The Power Of Prayer - Reading 02

I in the meantime had been led in the way I have mentioned to take up this little tract, and while reading it was struck with the sentence, "The finished work of Christ." The thought passed through my mind, "Why does the author use this expression? why not say the atoning or propitiatory work of Christ?" Immediately the words "It is finished" suggested themselves to my mind. What was finished? And I at once replied, "A full and perfect atonement and satisfaction for sin: the debt was paid by the Substitute; Christ died for our sins, and not for ours only, but also for the sins of the whole world." Then came the thought, "If the whole work was finished and the whole debt paid, what is there left for me to do?" And with this dawned the joyful conviction, as light was flashed into my soul by the Holy Spirit, that there was nothing in the world to be done but to fall down on one's knees, and accepting this Saviour and His salvation, to praise Him for evermore. Thus while my dear mother was praising God on her knees in her chamber, I was praising Him in the old warehouse to which I had gone alone to read at my leisure this little book.

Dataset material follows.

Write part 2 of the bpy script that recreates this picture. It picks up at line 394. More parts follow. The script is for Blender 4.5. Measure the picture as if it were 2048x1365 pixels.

Several days elapsed ere I ventured to make my beloved sister the confidante of my joy, and then only after she had promised not to tell any one of my soul secret. When our dear mother came home a fortnight later, I was the first to meet her at the door, and to tell her I had such glad news to give. I can almost feel that dear mother's arms around my neck, as she pressed me to her bosom and said, "I know, my boy; I have been rejoicing for a fortnight in the glad tidings you have to tell me." "Why," I asked in surprise, "has Amelia broken her promise? She said she would tell no one." My dear mother assured me that it was not from any human source that she had learned the tidings, and went on to tell the little incident mentioned above. You will agree with me that it would be strange indeed if I were not a believer in the power of prayer.

Nor was this all. Some little time after, I picked up a pocket-book exactly like one of my own, and thinking that it was mine, opened it. The lines that caught my eye were an entry in the little diary, which belonged to my sister, to the effect that she would give herself daily to prayer until God should answer in the conversion of her brother. Exactly one month later the Lord was pleased to turn me from darkness to light.

Brought up in such a circle and saved under such circumstances, it was perhaps natural that from the commencement of my Christian life I was led to feel that the promises were very real, and that prayer was in sober matter of fact transacting business with God, whether on one's own behalf or on behalf of those for whom one sought His blessing.